Daniel Forman's daily diary of the election campaign.

Tuesday April 26, 10:45am

"Brian who?" will be the response of most voters to the news that former Hackney MP Brian Sedgemore has announced he is defecting from Labour to the Lib Dems.

But these announcements do have the effect of grabbing media attention for a day, which means that Charles Kennedy will keep the spotlight on his strongpoint of Iraq for another day, overshadowing Labour's education policies.

Sedgemore's switch is symbolic more than anything else, representing the fact that the Lib Dems are closer on many key issues - Iraq, ID cards, control orders, tax, tuition fees, etc - to those on Labour's left than the government is itself.

Yet as the explicit aim is to persuade these people to follow him into support for the third party at the polling booths, it may backfire. As many if not more Labour loyalists could be annoyed enough by the politically motivated timing of the move as convinced it is the right call.

It also highlights the contradiction Kennedy is trying to straddle of trying to appeal to the disillusioned on the left and right. Sedgemore - a serial Labour rebel - has little in common with Conservatives.

However defections are now almost part and parcel of campaigns. On a smaller scale the Lib Dems have already pulled this trick once in this election.

Stephen Wilkinson, formerly Labour's candidate for Ribble Valley, announced on the day the poll was called that he was joining Kennedy's ranks.

Labour is far from averse from the tactic either. Wilkinson's move was rather cancelled out by the bizarre decision the next day of Paul Marsden, MP for Shrewsbury in the last parliament, to rejoin Labour having originally quit for the Lib Dems in 2001.

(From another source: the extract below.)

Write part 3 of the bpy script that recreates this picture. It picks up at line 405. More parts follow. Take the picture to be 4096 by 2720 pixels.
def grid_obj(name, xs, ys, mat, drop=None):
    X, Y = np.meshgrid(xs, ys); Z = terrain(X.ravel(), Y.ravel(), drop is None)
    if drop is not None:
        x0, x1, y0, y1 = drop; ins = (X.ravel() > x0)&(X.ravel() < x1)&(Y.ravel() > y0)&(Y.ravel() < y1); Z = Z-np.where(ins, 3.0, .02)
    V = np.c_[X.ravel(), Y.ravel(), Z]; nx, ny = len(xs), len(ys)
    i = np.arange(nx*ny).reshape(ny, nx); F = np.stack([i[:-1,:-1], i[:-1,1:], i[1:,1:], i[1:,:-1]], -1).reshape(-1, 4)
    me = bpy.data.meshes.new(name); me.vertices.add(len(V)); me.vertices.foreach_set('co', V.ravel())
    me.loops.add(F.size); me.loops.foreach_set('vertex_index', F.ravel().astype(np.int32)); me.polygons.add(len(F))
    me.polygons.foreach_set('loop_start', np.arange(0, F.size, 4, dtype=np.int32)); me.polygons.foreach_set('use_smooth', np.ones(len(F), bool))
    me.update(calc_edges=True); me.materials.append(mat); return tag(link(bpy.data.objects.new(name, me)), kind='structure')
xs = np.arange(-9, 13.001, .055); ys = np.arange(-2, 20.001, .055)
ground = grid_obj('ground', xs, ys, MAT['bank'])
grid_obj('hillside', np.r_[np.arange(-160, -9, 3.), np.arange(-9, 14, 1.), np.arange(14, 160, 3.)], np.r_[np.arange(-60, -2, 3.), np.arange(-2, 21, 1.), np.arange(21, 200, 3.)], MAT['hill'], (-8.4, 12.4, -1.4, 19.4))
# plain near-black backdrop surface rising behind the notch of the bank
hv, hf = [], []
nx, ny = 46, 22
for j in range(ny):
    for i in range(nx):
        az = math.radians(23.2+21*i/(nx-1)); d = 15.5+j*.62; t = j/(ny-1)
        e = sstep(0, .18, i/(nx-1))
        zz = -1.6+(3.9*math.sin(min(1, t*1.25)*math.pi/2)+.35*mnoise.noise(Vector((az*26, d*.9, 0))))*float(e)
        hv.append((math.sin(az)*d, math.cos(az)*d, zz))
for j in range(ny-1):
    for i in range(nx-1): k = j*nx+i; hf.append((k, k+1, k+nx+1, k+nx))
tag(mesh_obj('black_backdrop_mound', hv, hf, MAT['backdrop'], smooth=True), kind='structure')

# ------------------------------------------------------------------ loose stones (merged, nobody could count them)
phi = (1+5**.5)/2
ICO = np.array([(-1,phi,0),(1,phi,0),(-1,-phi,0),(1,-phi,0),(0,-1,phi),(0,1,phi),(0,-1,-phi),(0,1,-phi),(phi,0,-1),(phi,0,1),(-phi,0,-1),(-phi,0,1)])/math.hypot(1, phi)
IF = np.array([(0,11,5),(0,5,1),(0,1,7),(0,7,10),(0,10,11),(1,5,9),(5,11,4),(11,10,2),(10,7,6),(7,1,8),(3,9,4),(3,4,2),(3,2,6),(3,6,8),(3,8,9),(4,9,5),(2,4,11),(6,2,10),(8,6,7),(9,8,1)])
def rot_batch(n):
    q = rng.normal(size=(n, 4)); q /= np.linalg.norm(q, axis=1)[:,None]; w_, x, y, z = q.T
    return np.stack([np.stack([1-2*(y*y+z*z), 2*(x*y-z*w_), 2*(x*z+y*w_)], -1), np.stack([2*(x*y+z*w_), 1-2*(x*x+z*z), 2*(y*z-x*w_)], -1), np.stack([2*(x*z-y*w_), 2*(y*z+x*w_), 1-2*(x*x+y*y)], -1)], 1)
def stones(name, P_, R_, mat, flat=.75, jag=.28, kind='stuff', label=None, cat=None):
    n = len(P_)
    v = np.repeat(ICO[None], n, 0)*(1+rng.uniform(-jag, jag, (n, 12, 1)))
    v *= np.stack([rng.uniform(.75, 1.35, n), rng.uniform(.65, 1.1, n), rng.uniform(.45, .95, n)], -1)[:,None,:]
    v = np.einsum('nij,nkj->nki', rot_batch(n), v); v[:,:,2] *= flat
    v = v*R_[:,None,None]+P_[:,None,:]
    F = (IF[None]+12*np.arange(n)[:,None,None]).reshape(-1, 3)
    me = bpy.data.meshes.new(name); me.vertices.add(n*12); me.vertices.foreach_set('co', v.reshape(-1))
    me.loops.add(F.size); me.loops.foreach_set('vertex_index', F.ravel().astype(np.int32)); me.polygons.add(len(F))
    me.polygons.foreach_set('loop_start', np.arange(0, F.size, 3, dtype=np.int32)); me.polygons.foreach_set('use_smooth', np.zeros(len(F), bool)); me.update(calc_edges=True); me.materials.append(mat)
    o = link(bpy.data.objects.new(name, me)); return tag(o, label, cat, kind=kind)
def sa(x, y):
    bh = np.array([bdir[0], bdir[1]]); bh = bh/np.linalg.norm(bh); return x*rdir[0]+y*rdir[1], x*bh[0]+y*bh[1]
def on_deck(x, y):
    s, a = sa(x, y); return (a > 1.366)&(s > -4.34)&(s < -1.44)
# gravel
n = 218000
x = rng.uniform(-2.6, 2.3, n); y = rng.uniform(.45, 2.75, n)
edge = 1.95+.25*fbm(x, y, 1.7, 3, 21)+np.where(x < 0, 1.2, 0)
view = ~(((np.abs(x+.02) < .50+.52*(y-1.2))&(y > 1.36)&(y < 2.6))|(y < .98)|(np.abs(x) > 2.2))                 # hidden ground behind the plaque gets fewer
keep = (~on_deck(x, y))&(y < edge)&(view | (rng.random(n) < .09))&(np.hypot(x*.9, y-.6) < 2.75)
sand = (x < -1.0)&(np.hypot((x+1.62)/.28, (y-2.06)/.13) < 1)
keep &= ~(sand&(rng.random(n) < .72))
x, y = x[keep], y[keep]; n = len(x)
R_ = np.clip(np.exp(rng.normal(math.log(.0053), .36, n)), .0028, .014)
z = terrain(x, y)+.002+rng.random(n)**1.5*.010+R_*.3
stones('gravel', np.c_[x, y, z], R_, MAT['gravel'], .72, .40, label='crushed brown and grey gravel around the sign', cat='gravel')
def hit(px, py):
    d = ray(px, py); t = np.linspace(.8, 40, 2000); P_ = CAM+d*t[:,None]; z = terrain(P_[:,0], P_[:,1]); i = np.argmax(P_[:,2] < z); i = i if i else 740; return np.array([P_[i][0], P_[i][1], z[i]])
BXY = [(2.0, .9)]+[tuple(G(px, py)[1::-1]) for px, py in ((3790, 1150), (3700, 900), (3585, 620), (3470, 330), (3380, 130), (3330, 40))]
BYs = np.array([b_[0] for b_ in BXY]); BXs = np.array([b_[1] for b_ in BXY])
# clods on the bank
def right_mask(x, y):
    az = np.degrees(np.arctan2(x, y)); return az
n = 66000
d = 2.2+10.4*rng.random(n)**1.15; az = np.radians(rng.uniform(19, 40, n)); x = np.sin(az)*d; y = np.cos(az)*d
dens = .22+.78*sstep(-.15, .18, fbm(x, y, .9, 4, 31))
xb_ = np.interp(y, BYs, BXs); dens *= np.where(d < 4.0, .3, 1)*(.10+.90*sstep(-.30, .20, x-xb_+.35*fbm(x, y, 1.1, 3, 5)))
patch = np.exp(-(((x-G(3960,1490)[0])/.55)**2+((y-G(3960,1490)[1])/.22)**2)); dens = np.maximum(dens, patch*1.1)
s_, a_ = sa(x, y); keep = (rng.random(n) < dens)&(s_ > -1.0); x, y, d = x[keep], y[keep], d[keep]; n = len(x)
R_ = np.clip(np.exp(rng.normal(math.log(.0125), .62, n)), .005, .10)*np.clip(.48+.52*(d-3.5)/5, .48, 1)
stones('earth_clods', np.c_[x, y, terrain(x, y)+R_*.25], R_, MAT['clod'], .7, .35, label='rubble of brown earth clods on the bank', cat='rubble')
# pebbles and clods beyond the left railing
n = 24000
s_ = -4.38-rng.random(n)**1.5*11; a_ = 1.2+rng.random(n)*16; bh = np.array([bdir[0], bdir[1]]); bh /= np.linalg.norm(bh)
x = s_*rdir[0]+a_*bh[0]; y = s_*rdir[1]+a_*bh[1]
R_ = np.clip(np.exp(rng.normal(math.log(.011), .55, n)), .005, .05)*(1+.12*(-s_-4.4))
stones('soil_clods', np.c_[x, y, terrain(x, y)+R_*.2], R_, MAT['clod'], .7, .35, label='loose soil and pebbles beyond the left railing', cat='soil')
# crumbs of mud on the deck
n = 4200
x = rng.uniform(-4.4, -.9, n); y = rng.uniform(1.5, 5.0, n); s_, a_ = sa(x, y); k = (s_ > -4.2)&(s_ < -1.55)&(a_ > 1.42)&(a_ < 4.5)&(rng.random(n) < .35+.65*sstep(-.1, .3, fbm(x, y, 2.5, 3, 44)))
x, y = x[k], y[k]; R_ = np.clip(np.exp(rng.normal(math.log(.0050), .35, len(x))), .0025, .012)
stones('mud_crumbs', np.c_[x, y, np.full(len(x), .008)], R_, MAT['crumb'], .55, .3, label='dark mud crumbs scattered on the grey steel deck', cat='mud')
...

In January it was also announced that retiring Tory MP Robert Jackson was joining Tony Blair's team.

Like its capture of other one nation Conservatives under Blair, such as Shaun Woodward and Alan Howarth, this had a little more impact in that it showed the Tories were no longer representing this group.

Jackson, a respected authority on higher education, also undermined Michael Howard's stance on that subject.

In contrast, no voter is under the illusion that Blair is a representative of the socialist left. Neither will what personal standing Sedgemore has in Hackney South be enough to do more than dent Labour's 15,049 majority in the seat.

Woodward and Howarth did stand again, albeit in safe seats they were parachuted into.

But none of these defections - or 'betrayals' as critics would have them - have the same impact of heavyweight upheavals such as the 'gang of four' leaving Labour to form the SDP.

The saying that today's news is tomorrow's fish and chip paper is redundant only in the sense that takeaways are no longer wrapped in newspaper.